Bemerkungen zu dem Artikel über Darstellung des
Bleidisaccharats.
Es sei mir gestattet, zu dem angeführten, mit C. W.
gezeichneten Aufsatz, welcher anscheinend aus den Kreisen der
Strontianentzuckerungsanstalten stammt, einige Bemerkungen zu machen. Ich hätte
solches bereits auch zu der mit W. gezeichneten
Besprechung meines Aufsatzes (aus D. p. J. 1895 298 65) in dem von C. W.
citirten Centralblatt für die Zuckerindustrie der Welt,
1895 Nr. 12, gethan, wenn ich nicht erst hätte etwas bestimmtere Ansichten aus
technischen Kreisen abwarten wollen. Damit habe ich auch bereits den Vortheil
erreicht, dass jener mit C. W. gezeichnete Aufsatz in
einzelnen nicht unwichtigen Stücken bereits eine Correctur der von W. herrührenden Besprechung bringt, welch letztere wohl
ebenfalls aus den Kreisen der Strontianentzuckerungsfabriken eingesandt wurde.
Während zum Beispiel der Autor W. noch nicht sicher von
der Möglichkeit der Herstellung bleifreier Zucker überzeugt ist, gibt C. W. diese Möglichkeit zu, und während ferner ersterer
für die Entfernung der Kohlensäure aus Bleicarbonat eine Temperatur von 800° C. für
nothwendig hält, spricht letzterer übereinstimmend mit mir von einer etwa dreimal
niedrigeren (von 250° C).
Derartige Klärungen der Ansichten wird die Zukunft noch weiter bringen, je mehr sich
technische Kreise mit dem von mir publicirten Verfahren beschäftigen werden.
Aus diesem Grunde will ich mich heute nur mit den wichtigsten der in dem Aufsatze von
C. W. meinem Verfahren gemachten Einwände befassen.

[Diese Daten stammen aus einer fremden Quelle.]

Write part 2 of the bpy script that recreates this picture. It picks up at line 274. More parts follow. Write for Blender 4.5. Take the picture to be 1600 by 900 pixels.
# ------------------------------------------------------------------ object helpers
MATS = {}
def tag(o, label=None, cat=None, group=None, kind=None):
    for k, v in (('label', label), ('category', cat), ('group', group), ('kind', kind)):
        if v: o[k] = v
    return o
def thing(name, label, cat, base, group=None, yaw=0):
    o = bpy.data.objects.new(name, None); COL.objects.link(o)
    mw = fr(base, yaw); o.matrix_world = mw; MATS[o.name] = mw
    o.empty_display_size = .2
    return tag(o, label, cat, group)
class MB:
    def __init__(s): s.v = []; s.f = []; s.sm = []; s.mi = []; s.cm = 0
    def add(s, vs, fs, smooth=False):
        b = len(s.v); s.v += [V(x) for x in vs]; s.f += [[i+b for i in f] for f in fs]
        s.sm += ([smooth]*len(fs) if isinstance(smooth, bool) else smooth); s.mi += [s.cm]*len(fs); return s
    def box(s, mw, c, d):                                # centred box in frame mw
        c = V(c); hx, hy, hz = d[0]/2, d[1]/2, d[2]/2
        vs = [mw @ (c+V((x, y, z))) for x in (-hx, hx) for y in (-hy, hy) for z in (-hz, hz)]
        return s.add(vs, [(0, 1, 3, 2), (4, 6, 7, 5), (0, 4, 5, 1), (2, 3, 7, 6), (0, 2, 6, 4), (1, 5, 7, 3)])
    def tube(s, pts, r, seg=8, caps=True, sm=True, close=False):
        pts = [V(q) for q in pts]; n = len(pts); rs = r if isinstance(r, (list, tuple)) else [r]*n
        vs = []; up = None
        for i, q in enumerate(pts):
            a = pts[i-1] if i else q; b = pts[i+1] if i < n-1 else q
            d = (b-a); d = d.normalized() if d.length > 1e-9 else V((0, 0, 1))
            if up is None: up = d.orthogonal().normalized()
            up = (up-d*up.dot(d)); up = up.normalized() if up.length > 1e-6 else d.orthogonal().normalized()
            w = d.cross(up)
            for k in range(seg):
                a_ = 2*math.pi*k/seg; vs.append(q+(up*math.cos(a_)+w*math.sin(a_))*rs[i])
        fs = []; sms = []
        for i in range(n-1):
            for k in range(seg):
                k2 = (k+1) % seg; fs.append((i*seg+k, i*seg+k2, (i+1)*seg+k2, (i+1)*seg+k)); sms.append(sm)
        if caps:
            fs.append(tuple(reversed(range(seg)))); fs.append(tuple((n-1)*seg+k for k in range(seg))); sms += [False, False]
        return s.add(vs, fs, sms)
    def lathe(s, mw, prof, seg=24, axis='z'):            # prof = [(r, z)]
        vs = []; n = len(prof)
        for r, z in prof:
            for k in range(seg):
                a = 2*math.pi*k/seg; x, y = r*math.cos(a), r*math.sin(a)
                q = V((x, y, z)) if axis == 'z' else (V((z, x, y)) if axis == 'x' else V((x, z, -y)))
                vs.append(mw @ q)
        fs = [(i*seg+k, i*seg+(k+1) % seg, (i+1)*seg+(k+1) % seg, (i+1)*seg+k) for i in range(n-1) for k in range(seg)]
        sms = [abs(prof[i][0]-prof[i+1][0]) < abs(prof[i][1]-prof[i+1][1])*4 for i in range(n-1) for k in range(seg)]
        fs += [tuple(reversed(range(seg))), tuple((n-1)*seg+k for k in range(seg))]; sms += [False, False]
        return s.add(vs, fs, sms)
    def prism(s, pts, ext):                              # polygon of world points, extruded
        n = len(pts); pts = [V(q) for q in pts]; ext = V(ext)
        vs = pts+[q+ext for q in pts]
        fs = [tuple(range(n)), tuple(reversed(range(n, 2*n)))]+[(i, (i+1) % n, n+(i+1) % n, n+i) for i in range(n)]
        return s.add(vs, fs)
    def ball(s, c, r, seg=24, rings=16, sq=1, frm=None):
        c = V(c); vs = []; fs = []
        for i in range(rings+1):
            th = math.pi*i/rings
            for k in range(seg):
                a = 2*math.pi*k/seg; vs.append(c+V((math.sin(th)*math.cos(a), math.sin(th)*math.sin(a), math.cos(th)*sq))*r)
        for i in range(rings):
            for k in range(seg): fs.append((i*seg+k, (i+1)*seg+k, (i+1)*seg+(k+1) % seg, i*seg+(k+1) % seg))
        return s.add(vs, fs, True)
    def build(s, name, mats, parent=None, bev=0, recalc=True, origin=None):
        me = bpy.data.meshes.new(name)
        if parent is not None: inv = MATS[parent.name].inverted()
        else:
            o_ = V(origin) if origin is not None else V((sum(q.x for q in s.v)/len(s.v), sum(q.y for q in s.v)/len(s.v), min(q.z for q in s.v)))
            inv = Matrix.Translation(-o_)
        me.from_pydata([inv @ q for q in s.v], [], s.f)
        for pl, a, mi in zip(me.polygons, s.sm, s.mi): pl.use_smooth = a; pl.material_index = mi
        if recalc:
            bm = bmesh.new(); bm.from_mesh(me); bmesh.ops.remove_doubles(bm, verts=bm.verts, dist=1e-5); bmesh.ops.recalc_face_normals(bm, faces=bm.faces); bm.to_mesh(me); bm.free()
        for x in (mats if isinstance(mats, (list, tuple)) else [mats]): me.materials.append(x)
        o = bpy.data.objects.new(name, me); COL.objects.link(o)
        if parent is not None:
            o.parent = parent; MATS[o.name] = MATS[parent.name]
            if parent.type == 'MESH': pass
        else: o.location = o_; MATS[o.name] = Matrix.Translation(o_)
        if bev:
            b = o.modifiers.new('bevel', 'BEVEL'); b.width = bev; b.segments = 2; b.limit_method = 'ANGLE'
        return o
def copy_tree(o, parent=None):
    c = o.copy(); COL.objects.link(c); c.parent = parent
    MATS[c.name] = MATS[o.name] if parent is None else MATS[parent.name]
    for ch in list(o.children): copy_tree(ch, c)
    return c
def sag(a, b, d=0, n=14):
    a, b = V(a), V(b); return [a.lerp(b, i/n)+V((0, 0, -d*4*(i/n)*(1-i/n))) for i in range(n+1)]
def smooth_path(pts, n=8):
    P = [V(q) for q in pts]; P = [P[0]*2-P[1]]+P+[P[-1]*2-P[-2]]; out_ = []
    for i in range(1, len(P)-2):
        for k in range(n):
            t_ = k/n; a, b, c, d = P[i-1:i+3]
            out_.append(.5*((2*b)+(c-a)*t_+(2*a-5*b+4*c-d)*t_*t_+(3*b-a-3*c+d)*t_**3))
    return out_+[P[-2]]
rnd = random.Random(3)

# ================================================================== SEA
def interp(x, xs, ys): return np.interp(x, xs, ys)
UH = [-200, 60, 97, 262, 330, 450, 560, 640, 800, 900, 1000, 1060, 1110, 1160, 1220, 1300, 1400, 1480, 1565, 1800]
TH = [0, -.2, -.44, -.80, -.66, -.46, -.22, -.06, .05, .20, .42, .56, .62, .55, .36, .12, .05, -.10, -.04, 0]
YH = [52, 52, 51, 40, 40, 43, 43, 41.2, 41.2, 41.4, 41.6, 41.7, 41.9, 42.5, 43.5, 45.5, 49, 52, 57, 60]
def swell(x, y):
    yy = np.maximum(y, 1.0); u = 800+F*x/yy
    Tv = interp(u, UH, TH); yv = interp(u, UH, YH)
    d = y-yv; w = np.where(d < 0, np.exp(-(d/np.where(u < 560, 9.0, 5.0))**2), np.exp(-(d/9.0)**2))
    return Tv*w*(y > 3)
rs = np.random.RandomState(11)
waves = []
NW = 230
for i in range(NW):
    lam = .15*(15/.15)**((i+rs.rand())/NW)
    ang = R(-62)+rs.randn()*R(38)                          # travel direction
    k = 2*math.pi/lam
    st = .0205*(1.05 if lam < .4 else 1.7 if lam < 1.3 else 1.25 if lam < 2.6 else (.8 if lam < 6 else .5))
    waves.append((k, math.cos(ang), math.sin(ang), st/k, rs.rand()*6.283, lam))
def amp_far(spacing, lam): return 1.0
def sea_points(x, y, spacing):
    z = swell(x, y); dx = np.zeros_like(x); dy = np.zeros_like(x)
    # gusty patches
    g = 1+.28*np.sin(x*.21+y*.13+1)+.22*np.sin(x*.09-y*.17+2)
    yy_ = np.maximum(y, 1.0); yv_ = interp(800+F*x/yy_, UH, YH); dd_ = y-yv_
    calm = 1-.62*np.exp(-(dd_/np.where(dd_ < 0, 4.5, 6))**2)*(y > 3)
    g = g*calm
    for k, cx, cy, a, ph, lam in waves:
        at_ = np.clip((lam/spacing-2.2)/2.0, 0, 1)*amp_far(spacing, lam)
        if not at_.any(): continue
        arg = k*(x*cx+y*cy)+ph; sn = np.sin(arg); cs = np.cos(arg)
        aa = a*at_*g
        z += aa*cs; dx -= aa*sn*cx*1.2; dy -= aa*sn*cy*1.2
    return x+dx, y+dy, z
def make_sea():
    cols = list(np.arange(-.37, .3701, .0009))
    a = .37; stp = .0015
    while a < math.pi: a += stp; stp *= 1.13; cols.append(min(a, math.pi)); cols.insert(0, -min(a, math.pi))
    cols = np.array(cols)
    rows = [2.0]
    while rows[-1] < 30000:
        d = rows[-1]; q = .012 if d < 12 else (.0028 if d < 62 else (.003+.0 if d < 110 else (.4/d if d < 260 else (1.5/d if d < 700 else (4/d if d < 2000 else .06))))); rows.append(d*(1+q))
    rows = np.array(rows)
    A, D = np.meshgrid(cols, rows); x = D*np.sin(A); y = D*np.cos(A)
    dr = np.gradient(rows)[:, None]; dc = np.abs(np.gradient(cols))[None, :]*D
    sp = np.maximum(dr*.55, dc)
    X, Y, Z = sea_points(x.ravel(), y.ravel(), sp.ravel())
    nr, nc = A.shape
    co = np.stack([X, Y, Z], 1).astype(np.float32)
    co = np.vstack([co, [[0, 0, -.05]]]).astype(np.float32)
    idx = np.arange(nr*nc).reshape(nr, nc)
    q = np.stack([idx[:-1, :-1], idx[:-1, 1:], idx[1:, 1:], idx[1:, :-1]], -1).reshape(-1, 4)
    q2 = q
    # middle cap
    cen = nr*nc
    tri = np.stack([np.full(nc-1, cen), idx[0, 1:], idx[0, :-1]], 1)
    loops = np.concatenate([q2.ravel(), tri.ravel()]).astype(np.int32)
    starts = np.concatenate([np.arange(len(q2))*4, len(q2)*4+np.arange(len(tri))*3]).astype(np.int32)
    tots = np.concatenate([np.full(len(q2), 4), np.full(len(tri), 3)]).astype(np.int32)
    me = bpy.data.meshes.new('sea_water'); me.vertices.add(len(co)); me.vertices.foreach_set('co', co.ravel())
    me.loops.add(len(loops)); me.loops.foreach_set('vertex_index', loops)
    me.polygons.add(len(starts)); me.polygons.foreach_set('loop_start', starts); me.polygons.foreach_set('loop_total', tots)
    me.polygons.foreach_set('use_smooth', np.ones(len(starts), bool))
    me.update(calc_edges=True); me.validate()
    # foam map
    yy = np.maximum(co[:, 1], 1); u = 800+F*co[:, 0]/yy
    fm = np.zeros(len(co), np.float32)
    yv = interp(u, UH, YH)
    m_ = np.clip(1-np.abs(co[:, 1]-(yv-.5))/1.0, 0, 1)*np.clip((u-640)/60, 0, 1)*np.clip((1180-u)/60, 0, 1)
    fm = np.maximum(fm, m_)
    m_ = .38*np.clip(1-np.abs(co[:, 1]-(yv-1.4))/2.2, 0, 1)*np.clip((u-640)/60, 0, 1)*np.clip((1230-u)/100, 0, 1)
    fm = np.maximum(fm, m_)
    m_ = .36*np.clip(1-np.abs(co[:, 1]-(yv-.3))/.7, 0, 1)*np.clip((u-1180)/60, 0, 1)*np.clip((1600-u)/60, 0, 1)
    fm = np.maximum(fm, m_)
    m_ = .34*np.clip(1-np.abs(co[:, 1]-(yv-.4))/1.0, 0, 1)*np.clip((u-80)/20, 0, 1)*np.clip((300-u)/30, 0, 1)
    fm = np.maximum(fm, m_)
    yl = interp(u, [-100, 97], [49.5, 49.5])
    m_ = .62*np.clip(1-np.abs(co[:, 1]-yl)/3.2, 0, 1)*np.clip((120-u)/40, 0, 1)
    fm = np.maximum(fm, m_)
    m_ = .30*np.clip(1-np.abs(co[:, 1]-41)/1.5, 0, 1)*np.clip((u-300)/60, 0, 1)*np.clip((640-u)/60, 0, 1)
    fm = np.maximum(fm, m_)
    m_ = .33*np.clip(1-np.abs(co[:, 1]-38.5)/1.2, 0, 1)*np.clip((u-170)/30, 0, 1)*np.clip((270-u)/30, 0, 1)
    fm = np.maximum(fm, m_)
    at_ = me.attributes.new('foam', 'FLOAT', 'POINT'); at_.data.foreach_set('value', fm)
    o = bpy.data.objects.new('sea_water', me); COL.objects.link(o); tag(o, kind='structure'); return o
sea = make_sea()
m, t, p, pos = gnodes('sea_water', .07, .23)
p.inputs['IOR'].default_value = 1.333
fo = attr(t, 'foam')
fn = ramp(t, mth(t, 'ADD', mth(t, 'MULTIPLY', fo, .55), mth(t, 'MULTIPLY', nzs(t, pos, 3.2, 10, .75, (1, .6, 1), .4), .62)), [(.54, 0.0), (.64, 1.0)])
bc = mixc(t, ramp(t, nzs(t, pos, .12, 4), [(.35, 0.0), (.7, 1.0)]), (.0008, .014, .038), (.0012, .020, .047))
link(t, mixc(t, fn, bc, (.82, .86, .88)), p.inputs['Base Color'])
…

Ehe ich aber darauf eingehe, möchte ich zuvor auf einen Druckfehler bezieh. einen
Verstoss gegen die Regeln der Nomenclatur aufmerksam machen, welcher in meinem
Aufsatz in Nr. 268 an mehreren Stellen enthalten ist. Dort ist der Körper C12H18O11 . 2PbO stets Bleidisaccharat genannt worden, während er richtiger Dibleisaccharat heissen muss, sofern man unter Saccharat eben eine
Rohrzuckerverbindung versteht. Wenn man indessen die analoge Strontiumverbindung im
gewöhnlichen Sprachgebrauche der Fabriken auch als Strontiumdisaccharat bezeichnet,
so erscheint die Uncorrectheit des Ausdruckes nicht erheblich. –
Unter die ungünstigen Momente, welche nach C. W. in dem
Verfahren Kassner-Wohl enthalten seien, rechnet der
Einsender der Kritik zunächst ein hohes Dampfverbrauchsconto, dann einen gleichfalls
hohen Bleiverbrauch. Daneben werden schlecht zu verwerthende Restmelassen, hohe
Arbeitsspesen und endlich theure Betriebseinrichtungen genannt.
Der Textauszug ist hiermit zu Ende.